I Feel for You is the fifth solo studio album by American R&B/funk singer Chaka Khan, released on the Warner Bros. Records label in 1984.
[1] After having balanced her two simultaneous careers as a member of the band Rufus and a solo performer during the years 1978 to 1983, which culminated with the release of the final Rufus & Chaka Khan album Stompin' at the Savoy – Live, after which the band dissolved, Khan recorded the album that was to make her a pop star with mainstream chart success: 1984's I Feel for You.
The album's second ballad, "Stronger Than Before", co-written by Burt Bacharach, Bruce Roberts and Carole Bayer Sager, was released as the fifth single in certain markets.

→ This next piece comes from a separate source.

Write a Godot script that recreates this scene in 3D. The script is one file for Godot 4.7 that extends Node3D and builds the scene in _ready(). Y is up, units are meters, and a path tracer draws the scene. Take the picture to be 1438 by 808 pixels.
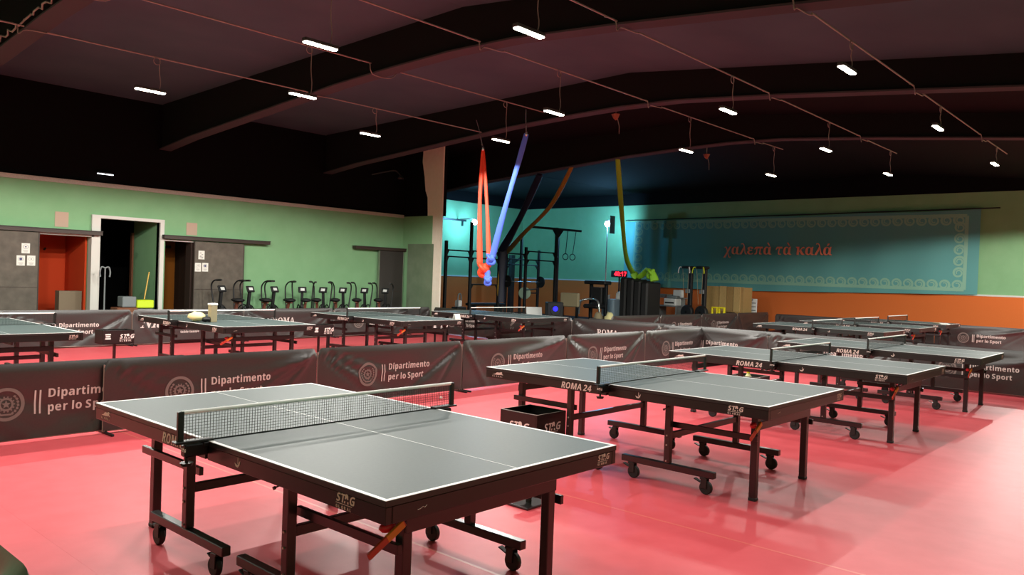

In a review of I Feel for You, Billboard deemed it a "fine new work" from Khan, finding her at "the peak of her powers" while covering "sharp techno-pop" and "a gutsy kind of adult contemporary.
"[7] Don Snowden from The Boston Phoenix wrote that the singer had become "entranced with her electro-boogie wonderland" and even embraced "the latest street beats".
He credited producer Arif Mardin for unifying the album with "a glistening metallic edifice of sound, true metal-machine music for life and love in highrise apartments where silk sheets and polished chrome dominate the décor", although he felt the drawback of such densely melodic arrangements was the constraint they placed on Khan's singing, likening the effect to "the desperate air of someone trapped in a penthouse prison of her own device".
[5] According to AllMusic's Alex Henderson, it found Khan successfully adapting to the stylistic changes R&B had undergone since her 1970s music with Rufus, as "horn-powered funk bands, strings-laden Philadelphia soul, and orchestral disco were out of vogue, and the urban contemporary audiences of 1984 were into a more high-tech, heavily electronic style of R&B."